**Problem to solve**
Restate, exactly and without pictures, the lines from the start of the listing below through the line holding "cd.dof.use_dof = True;".
++++++
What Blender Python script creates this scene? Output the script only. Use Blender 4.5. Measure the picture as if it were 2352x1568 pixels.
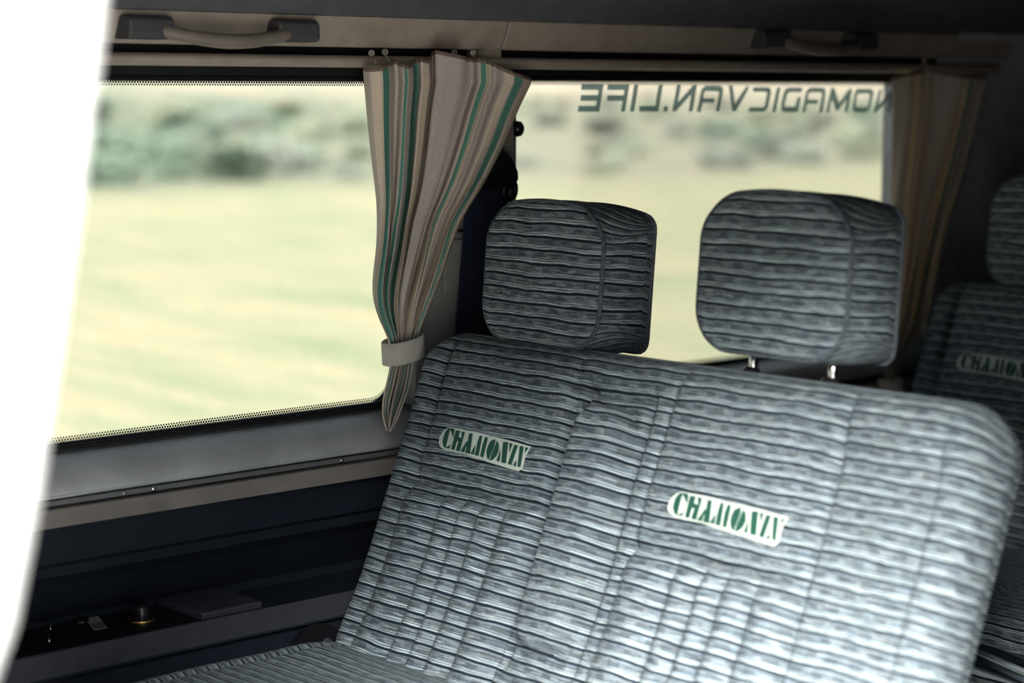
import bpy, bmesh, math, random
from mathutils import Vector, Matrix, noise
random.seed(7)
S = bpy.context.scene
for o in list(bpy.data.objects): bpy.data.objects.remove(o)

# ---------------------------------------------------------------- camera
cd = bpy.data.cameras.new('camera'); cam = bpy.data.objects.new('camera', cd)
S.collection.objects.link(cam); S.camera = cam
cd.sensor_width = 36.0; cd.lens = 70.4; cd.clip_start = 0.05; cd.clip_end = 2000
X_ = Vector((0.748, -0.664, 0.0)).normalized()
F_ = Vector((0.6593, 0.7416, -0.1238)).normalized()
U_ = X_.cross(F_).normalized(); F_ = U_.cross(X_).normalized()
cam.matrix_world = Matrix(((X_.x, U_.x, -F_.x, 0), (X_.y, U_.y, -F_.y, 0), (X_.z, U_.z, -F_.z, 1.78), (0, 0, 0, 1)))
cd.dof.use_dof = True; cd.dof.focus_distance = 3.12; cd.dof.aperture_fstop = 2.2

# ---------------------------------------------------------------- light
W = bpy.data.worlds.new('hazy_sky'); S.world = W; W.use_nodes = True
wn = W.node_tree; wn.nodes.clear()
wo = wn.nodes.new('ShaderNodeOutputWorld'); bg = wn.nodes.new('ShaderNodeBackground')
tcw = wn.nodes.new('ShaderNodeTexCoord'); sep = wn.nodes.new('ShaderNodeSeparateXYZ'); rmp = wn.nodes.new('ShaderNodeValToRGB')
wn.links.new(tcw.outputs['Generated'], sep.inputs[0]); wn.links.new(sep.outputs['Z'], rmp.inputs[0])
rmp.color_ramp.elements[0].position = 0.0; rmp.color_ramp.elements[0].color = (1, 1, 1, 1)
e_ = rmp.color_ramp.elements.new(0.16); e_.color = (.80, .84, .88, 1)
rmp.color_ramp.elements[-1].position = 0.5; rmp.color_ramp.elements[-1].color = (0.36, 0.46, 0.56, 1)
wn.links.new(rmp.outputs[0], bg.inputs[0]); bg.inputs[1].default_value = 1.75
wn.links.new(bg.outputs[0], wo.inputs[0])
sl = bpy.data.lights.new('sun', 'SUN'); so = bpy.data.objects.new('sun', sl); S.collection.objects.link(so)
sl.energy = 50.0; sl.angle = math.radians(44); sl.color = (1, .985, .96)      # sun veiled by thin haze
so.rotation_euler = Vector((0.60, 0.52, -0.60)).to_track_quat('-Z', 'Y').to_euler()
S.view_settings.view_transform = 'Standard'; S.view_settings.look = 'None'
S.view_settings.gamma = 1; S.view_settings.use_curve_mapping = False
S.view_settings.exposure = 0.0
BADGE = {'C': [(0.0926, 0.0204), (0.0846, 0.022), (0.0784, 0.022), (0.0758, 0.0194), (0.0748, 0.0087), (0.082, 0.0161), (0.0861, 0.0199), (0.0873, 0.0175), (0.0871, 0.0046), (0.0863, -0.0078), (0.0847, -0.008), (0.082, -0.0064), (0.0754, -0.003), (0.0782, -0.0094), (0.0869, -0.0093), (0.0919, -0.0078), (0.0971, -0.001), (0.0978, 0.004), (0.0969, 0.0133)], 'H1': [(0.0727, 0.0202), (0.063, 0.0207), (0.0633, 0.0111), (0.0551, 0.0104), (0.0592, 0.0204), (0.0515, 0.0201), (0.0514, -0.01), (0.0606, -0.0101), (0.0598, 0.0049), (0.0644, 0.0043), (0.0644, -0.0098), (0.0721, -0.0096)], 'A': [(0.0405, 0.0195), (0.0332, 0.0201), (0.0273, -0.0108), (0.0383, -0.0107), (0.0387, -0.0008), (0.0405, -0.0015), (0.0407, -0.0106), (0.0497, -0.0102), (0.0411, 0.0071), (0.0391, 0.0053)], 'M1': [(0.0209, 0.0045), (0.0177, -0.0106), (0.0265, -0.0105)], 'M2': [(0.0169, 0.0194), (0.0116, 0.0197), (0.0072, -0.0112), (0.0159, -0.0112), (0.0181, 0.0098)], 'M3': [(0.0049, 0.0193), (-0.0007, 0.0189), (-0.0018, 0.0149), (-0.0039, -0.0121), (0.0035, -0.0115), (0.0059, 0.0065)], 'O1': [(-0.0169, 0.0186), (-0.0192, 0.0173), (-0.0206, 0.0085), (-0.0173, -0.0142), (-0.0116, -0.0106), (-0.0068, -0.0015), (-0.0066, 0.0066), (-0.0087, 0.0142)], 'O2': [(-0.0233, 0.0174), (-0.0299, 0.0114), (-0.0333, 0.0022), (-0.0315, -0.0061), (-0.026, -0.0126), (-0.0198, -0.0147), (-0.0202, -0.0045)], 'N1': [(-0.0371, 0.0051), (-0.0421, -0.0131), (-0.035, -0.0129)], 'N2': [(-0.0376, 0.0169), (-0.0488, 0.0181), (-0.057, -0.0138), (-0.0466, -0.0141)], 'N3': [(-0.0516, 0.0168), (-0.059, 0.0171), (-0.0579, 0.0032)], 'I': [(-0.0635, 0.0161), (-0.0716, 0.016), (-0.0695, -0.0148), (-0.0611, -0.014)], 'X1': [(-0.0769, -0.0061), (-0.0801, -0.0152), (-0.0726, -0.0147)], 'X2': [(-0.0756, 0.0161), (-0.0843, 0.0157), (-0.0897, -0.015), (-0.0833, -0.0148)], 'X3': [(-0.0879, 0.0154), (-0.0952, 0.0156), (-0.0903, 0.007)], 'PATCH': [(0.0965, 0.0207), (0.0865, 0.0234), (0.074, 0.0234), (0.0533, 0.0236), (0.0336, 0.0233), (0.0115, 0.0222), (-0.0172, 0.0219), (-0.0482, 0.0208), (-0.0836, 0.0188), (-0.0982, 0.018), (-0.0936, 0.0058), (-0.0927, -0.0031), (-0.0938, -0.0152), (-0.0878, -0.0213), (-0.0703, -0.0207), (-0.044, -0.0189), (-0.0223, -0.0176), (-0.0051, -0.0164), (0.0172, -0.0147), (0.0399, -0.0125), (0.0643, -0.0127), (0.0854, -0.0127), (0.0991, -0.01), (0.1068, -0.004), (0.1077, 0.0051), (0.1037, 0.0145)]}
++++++
**Output of the task**
What Blender Python script creates this scene? Output the script only. Use Blender 4.5. Measure the picture as if it were 2352x1568 pixels.
import bpy, bmesh, math, random
from mathutils import Vector, Matrix, noise
random.seed(7)
S = bpy.context.scene
for o in list(bpy.data.objects): bpy.data.objects.remove(o)

# ---------------------------------------------------------------- camera
cd = bpy.data.cameras.new('camera'); cam = bpy.data.objects.new('camera', cd)
S.collection.objects.link(cam); S.camera = cam
cd.sensor_width = 36.0; cd.lens = 70.4; cd.clip_start = 0.05; cd.clip_end = 2000
X_ = Vector((0.748, -0.664, 0.0)).normalized()
F_ = Vector((0.6593, 0.7416, -0.1238)).normalized()
U_ = X_.cross(F_).normalized(); F_ = U_.cross(X_).normalized()
cam.matrix_world = Matrix(((X_.x, U_.x, -F_.x, 0), (X_.y, U_.y, -F_.y, 0), (X_.z, U_.z, -F_.z, 1.78), (0, 0, 0, 1)))
cd.dof.use_dof = True; cd.dof.focus_distance = 3.12; cd.dof.aperture_fstop = 2.2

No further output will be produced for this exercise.